§ **Goal of the exercise**: Leave out the pictures, then output the lines of the records below from the first through the one containing "R = math.radians".

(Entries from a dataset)
++++++
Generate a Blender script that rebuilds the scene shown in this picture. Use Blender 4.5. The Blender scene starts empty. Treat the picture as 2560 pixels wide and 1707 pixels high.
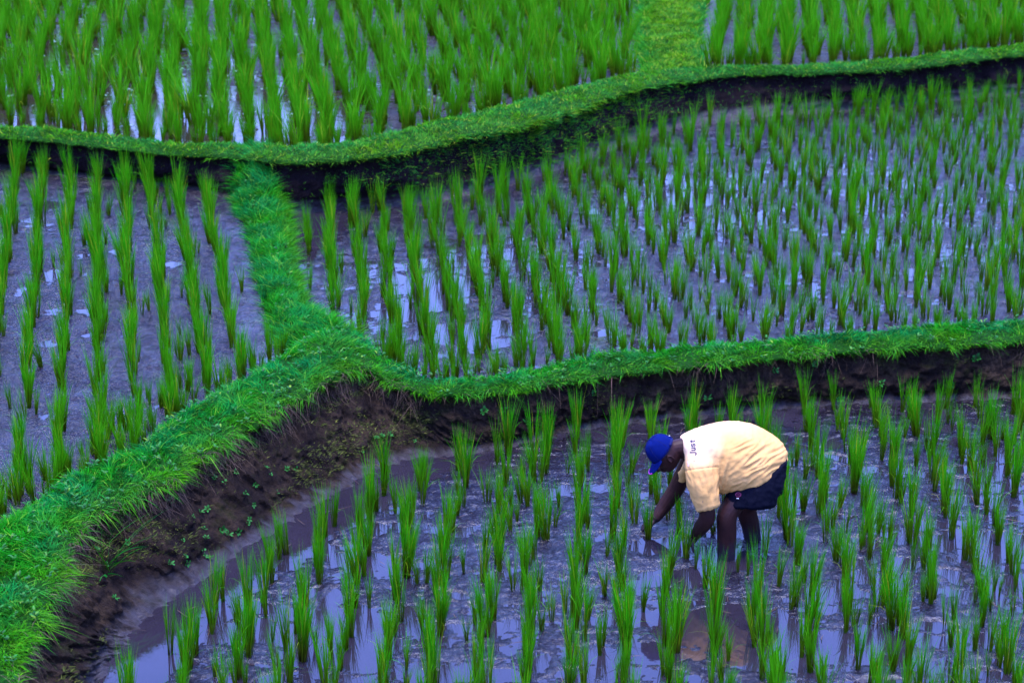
import bpy, math, random
import numpy as np
from mathutils import Vector, Matrix
from mathutils.bvhtree import BVHTree

random.seed(7)
rng = np.random.default_rng(11)
sc = bpy.context.scene
R = math.radians

# ------------------------------------------------------------------ camera, sky, sun, exposure
F_PX, PITCH, CAM_H = 5055.0, R(20.0), 5.9          # focal length in pixels of the 2560-wide photo
cam_d = bpy.data.cameras.new('camera')
cam = bpy.data.objects.new('camera', cam_d)
sc.collection.objects.link(cam)
cam_d.sensor_width = 36.0
cam_d.lens = 36.0 * F_PX / 2560.0
cam_d.clip_end = 2000.0
cam.location = (0, 0, CAM_H)
cam.rotation_euler = (R(90) - PITCH, 0, 0)
cam_d.dof.use_dof = True
cam_d.dof.focus_distance = 13.4
cam_d.dof.aperture_fstop = 3.0
sc.camera = cam

SUN_EL = 86.0
world = bpy.data.worlds.new('World')
sc.world = world
world.use_nodes = True
wn, wl = world.node_tree.nodes, world.node_tree.links
wn.clear()
w_out = wn.new('ShaderNodeOutputWorld')
w_bg = wn.new('ShaderNodeBackground')
w_sky = wn.new('ShaderNodeTexSky')
w_sky.sky_type = 'NISHITA'
w_sky.sun_disc = False
w_sky.sun_elevation = R(SUN_EL)
w_sky.sun_rotation = R(180.0)
w_sky.air_density = 1.6
w_sky.dust_density = 2.0
w_sky.ozone_density = 4.0
w_mix = wn.new('ShaderNodeMix')
w_mix.data_type = 'RGBA'
w_mix.blend_type = 'MULTIPLY'
w_mix.inputs['Factor'].default_value = 1.0
w_mix.inputs['B'].default_value = (0.58, 0.60, 1.26, 1)     # the photo's cool violet white balance
wl.new(w_sky.outputs[0], w_mix.inputs['A'])
wl.new(w_mix.outputs['Result'], w_bg.inputs['Color'])
w_bg.inputs['Strength'].default_value = 0.135
wl.new(w_bg.outputs[0], w_out.inputs[0])

sun_d = bpy.data.lights.new('sun', 'SUN')
sun_d.energy = 1.1
sun_d.angle = R(20)
sun_d.color = (1.0, 0.95, 0.86)
sun = bpy.data.objects.new('sun', sun_d)
sc.collection.objects.link(sun)
sun.rotation_euler = ((R(90) - R(SUN_EL)), 0, 0)            # high, soft light from just behind the camera

sc.view_settings.view_transform = 'Standard'
sc.view_settings.look = 'None'
sc.view_settings.exposure = 2.65
sc.view_settings.gamma = 1.0
try:
    cy = sc.cycles
    cy.max_bounces = 5; cy.diffuse_bounces = 3; cy.glossy_bounces = 3
    cy.transmission_bounces = 2; cy.transparent_max_bounces = 4
    cy.caustics_reflective = False; cy.caustics_refractive = False
    cy.sample_clamp_indirect = 4.0
except Exception:
    pass

# ------------------------------------------------------------------ pixel <-> world helpers
CP, SP = math.cos(PITCH), math.sin(PITCH)
CAMP = np.array([0, 0, CAM_H])

def ray(px, py):
    x = (np.asarray(px, float) - 1280) / F_PX
    y = -(np.asarray(py, float) - 853.5) / F_PX
    return np.stack([x, CP + y * SP, -SP + y * CP], -1)

def at_z(px, py, z):
    d = ray(px, py)
    t = (np.asarray(z, float) - CAM_H) / d[..., 2]
    return CAMP + d * t[..., None]

def at_y(px, py, y):
    d = ray(px, py)
    t = np.asarray(y, float) / d[..., 1]
    return CAMP + d * t[..., None]

def project(P):
    P = np.asarray(P, float) - CAMP
    depth = P[..., 1] * CP - P[..., 2] * SP
    up = P[..., 1] * SP + P[..., 2] * CP
    return 1280 + F_PX * P[..., 0] / depth, 853.5 - F_PX * up / depth, depth

# ------------------------------------------------------------------ noise
_perm = np.random.default_rng(3).permutation(4096)
_ang = np.random.default_rng(4).random(4096) * 2 * np.pi
_gx, _gy = np.cos(_ang), np.sin(_ang)

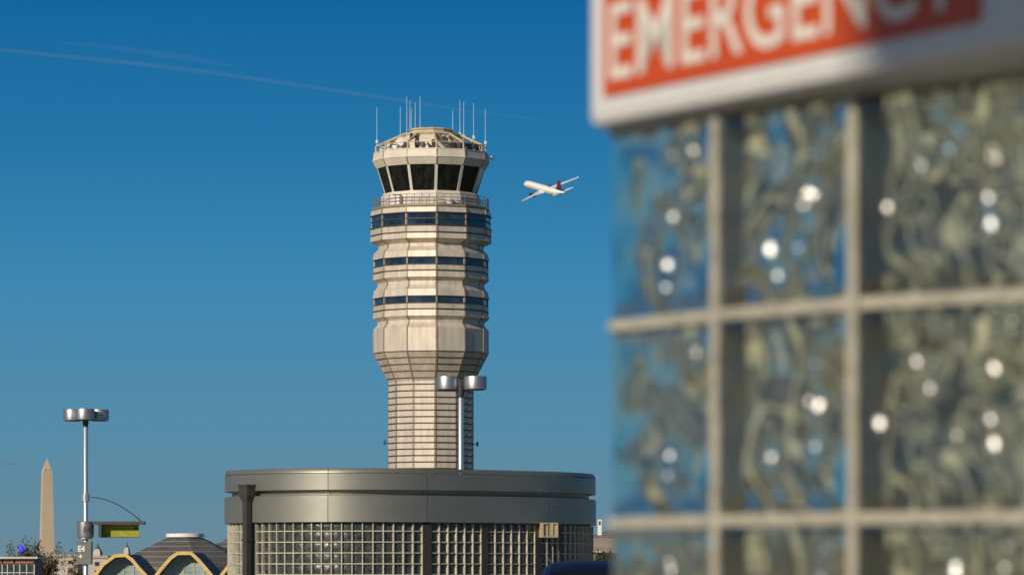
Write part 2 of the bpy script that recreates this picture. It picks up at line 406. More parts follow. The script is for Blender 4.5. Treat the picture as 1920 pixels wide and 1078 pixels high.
for (th, r, y0, w_, h_) in ((-66, 84, 276, .6, .9), (-58, 86, 276, .8, 1.0), (50, 90, 276, .9, .8), (66, 88, 277, 1.0, .8), (78, 88, 277, .7, .7), (-80, 92, 277, .5, .6), (40, 86, 277, .35, 1.0)):
    c = tp(r, R(th), y0); m = MB(); m.box(c + Vector((0, 0, h_ / 2)), (w_, .6, h_), R(th)); m.box(c + Vector((0, 0, h_)), (w_ * .7, .5, .2), R(th + 15)); m.build('roof_equipment', M['dish' if th < 0 else 'dkgrey'], tower, bevel=.03)
# whip aerials: photo column, top row, foot row, depth sign
for (x, y0, y1, back) in ((706.6, 202, 266, 0), (750.5, 200, 262, .3), (762.8, 182, 258, -.2), (768.6, 189, 256, .5), (771, 204, 252, .4), (778.5, 193, 246, .6), (787.6, 181, 246, -.1),
                          (848.8, 208, 250, .2), (862.4, 189, 252, -.3), (869.6, 191, 256, .5), (888, 194, 258, .1), (910, 205, 268, 0)):
    rx = x - 808; m = MB(); Yb = TY + back * 4.5
    zz = lambda yy: ZC + (HZ - yy) / F * Yb
    X = PX(x, Yb)
    zr = tz(278.5)
    m.path([(X, Yb, zr), (X, Yb, zz(y1)), (X, Yb, zz(y1) + .05), (X, Yb, zz(y0))], [.042, .042, .034, .024], 6)
    m.box((X, Yb, zz(y1)), (.26, .26, .35)); m.box((X, Yb, zr + .08), (.5, .5, .16))
    m.build('whip_aerial', M['whip'], tower)
m = MB(); a = tp(104, R(88), 283); b = tp(115, R(86), 285.5); m.tube(a, b, .1, n=6); m.box(b, (.35, .35, .4)); m.build('obstruction_lamp', M['dish'], tower)
m = MB()
for (th, y) in ((95.5, 829), (-96, 826)):
    a = tp(79, R(th), y); m.tube(a, a + Vector((.45 * (1 if th > 0 else -1), -.1, 0)), .05, n=6); m.box(a + Vector((.5 * (1 if th > 0 else -1), -.1, .05)), (.22, .22, .5))
m.build('wall_fitting', M['dkgrey'], tower)

# ------------------------------------------------------------------ round lobby with metal fascia
FR = 107.5
# plan: outline column in the photo -> heading of the outward normal (degrees right of the camera)
PLAN = [(421, -90), (424, -80), (432, -70), (450, -60), (489, -48), (535, -34), (580, -23), (620, -12), (665, 0), (710, 10), (750, 20), (800, 32), (860, 39), (960, 43), (1010, 46), (1050, 55), (1090, 68), (1110, 80), (1117, 90)]
def plan_phi(x):
    for (x0, f0), (x1, f1) in zip(PLAN, PLAN[1:]):
        if x0 <= x <= x1: return f0 + (f1 - f0) * (x - x0) / (x1 - x0)
    return 90.0
def plan_curve():
    k = FR / F; xs = [421 + i * 1.0 for i in range(697)]
    ys = [0.0]
    for a, b in zip(xs, xs[1:]):
        f = max(-86, min(86, plan_phi((a + b) / 2))); ys.append(ys[-1] + math.tan(R(f)) * (b - a) * k)
    m0 = min(ys); out = []
    for x, y in zip(xs, ys):
        Y = FR + (y - m0); out.append((Vector((PX(x, Y), Y)), plan_phi(x), x))
    a, b = out[-1][0], out[0][0]                       # close round the back
    mid = (a + b) / 2; ax = (a - b) / 2
    bk = Vector((0, 4.4))
    n = 120
    for i in range(1, n):
        t = math.pi * i / n; p = mid + ax * math.cos(t) + bk * math.sin(t)
        nn = (ax.normalized() * math.cos(t) / ax.length + bk.normalized() * math.sin(t) / bk.length)
        f = math.degrees(math.atan2(nn.x, -nn.y)); f = f if f > 0 else f + 360
        out.append((p, f, None))
    out.append((out[0][0], 270.0, None))
    return out
PC = plan_curve(); PS = [0.0]
for (a, _, _), (b, _, _) in zip(PC, PC[1:]): PS.append(PS[-1] + (b - a).length)
SL_ = PS[-1]
def s_of(px): return PS[max(0, min(696, int(round(px - 421))))]
import bisect
def cpt(s_):
    s_ = s_ % SL_; i = min(len(PS) - 2, max(0, bisect.bisect_right(PS, s_) - 1)); t = (s_ - PS[i]) / max(1e-9, PS[i + 1] - PS[i])
    f = PC[i][1] + (PC[i + 1][1] - PC[i][1]) * t
    return PC[i][0].lerp(PC[i + 1][0], t), Vector((math.sin(R(f)), -math.cos(R(f)))), f
def bp(off, s_, z):
    p, n, _ = cpt(s_); q = p + n * off; return Vector((q.x, q.y, z))
ctr = bp(-5, s_of(700), 0)
lobby = thing('lobby_pavilion', (ctr.x, ctr.y, 0), 'rounded grey metal and glass block lobby pavilion on the deck in front of the tower', 'building')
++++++
§ **Output for this exercise**:
Generate a Blender script that rebuilds the scene shown in this picture. Use Blender 4.5. The Blender scene starts empty. Treat the picture as 2560 pixels wide and 1707 pixels high.
import bpy, math, random
import numpy as np
from mathutils import Vector, Matrix
from mathutils.bvhtree import BVHTree

random.seed(7)
rng = np.random.default_rng(11)
sc = bpy.context.scene
R = math.radians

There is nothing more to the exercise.